**Available data**

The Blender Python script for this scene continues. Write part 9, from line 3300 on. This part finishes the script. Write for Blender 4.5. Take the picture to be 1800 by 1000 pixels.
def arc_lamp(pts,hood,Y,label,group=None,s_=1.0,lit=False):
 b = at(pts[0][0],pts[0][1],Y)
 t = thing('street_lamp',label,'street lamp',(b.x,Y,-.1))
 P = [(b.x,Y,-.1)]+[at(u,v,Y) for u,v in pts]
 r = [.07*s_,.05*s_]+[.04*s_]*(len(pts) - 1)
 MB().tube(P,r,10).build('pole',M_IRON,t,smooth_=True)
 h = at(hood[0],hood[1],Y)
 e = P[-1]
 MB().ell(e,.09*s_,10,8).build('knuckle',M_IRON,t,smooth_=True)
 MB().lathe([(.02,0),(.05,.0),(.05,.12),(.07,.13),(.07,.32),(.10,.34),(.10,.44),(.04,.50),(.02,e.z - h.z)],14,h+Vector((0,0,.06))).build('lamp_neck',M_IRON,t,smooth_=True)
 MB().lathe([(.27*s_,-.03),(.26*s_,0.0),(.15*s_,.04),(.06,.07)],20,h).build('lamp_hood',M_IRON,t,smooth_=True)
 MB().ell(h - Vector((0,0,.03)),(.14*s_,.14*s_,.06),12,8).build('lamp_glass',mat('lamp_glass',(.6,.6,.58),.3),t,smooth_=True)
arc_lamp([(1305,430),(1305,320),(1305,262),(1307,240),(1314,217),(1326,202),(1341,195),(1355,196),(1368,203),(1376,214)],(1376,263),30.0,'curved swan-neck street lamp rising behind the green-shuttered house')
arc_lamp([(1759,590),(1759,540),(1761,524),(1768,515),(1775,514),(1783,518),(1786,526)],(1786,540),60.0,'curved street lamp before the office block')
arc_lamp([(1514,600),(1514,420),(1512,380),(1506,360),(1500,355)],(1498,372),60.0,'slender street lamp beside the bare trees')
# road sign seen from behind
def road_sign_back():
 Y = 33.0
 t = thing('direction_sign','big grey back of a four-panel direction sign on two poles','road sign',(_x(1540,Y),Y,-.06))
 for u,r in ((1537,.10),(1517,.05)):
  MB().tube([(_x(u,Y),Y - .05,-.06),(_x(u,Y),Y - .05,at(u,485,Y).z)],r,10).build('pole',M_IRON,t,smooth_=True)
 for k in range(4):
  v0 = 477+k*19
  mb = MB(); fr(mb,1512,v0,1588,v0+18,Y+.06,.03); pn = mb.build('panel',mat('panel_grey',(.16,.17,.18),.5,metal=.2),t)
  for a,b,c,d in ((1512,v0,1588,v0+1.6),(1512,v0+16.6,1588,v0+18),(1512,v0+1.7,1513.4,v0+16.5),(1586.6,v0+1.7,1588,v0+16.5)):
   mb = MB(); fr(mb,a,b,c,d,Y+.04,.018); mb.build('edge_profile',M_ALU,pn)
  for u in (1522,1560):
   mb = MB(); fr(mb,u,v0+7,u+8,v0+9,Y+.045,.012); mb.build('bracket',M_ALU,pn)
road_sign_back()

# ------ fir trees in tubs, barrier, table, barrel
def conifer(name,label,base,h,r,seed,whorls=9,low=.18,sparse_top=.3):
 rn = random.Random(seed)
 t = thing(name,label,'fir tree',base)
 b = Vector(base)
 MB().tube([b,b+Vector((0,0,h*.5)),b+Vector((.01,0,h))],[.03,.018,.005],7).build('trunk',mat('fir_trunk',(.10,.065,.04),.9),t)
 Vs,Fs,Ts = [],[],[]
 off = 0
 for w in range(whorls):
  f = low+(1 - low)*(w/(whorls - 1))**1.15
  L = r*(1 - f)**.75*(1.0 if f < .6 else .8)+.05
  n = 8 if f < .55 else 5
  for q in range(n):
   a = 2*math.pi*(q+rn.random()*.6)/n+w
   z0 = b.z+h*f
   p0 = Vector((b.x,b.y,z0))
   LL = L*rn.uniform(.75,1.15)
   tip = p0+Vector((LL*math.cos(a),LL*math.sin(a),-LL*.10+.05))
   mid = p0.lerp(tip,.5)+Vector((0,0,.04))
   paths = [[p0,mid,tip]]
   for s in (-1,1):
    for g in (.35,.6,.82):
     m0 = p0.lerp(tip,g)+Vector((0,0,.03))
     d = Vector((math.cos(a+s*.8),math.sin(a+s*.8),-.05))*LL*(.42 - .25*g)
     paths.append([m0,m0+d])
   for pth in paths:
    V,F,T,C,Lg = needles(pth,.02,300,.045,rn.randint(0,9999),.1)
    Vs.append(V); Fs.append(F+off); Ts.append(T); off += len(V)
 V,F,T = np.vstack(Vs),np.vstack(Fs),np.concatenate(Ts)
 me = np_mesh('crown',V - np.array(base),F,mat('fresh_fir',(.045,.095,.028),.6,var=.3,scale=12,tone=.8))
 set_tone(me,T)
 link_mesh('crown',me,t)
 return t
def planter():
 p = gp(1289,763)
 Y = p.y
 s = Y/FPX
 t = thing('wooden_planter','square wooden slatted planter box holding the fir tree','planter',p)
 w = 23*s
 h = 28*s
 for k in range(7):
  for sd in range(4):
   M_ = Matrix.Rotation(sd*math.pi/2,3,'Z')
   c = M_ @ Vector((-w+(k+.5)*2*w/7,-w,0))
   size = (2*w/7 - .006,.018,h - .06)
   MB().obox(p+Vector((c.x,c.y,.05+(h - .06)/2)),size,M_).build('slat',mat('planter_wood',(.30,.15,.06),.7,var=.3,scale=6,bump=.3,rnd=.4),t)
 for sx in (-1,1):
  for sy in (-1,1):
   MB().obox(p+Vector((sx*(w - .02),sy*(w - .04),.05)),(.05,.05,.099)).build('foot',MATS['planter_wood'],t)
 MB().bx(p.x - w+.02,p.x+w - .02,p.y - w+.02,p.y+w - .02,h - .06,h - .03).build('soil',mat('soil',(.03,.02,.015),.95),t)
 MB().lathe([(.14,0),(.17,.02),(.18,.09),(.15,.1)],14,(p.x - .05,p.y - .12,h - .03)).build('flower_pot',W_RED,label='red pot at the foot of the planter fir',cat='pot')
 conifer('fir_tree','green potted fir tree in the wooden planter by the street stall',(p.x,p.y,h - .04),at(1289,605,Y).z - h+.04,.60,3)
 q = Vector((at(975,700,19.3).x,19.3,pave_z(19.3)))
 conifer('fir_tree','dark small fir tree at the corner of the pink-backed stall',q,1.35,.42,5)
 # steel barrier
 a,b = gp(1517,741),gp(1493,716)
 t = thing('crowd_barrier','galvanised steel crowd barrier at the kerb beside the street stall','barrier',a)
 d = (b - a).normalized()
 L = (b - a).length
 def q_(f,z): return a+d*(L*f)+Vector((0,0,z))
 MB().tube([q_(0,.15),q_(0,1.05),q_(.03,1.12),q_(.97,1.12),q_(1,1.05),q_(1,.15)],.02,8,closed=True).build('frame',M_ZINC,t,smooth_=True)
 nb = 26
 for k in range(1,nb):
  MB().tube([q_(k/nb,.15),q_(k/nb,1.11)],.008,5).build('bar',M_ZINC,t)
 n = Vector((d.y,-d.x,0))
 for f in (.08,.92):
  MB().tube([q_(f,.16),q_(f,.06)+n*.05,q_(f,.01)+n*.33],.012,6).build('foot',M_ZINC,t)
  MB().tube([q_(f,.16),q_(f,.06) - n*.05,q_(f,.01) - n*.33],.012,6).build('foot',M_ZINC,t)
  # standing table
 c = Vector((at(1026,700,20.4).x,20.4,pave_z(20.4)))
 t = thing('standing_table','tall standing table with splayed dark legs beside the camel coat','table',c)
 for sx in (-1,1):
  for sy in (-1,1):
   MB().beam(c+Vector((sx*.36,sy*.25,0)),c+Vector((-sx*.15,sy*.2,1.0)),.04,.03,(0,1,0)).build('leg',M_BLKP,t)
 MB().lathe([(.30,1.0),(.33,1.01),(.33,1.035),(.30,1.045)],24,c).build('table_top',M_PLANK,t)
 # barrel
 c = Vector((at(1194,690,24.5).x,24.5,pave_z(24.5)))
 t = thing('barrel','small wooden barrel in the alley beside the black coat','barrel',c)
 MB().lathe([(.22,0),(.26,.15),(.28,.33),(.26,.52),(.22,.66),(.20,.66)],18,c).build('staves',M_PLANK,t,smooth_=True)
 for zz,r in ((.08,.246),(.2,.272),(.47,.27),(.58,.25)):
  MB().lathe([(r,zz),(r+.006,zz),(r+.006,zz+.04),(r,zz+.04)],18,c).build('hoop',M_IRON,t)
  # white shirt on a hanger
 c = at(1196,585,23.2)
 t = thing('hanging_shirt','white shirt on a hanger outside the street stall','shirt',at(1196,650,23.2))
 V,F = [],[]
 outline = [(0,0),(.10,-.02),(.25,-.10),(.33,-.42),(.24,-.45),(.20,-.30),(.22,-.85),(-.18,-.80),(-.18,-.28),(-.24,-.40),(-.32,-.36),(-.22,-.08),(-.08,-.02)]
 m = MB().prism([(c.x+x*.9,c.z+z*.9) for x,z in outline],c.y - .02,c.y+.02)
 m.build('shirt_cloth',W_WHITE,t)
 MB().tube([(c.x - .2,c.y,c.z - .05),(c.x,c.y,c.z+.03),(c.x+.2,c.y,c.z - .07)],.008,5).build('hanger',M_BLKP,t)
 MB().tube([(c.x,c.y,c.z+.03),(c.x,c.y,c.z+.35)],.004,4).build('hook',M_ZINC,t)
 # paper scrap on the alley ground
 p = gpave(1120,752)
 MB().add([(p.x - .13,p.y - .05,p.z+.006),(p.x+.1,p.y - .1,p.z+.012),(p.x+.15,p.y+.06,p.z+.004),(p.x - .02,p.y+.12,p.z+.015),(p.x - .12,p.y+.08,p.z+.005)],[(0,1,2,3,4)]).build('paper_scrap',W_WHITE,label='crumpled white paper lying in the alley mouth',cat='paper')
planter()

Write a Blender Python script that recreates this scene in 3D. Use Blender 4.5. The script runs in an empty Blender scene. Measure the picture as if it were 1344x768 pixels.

**Stated goal**
Scan the records above for the string "pixels", then report every line that contains it.

**Final result**
The Blender Python script for this scene continues. Write part 9, from line 3300 on. This part finishes the script. Write for Blender 4.5. Take the picture to be 1800 by 1000 pixels.
Write a Blender Python script that recreates this scene in 3D. Use Blender 4.5. The script runs in an empty Blender scene. Measure the picture as if it were 1344x768 pixels.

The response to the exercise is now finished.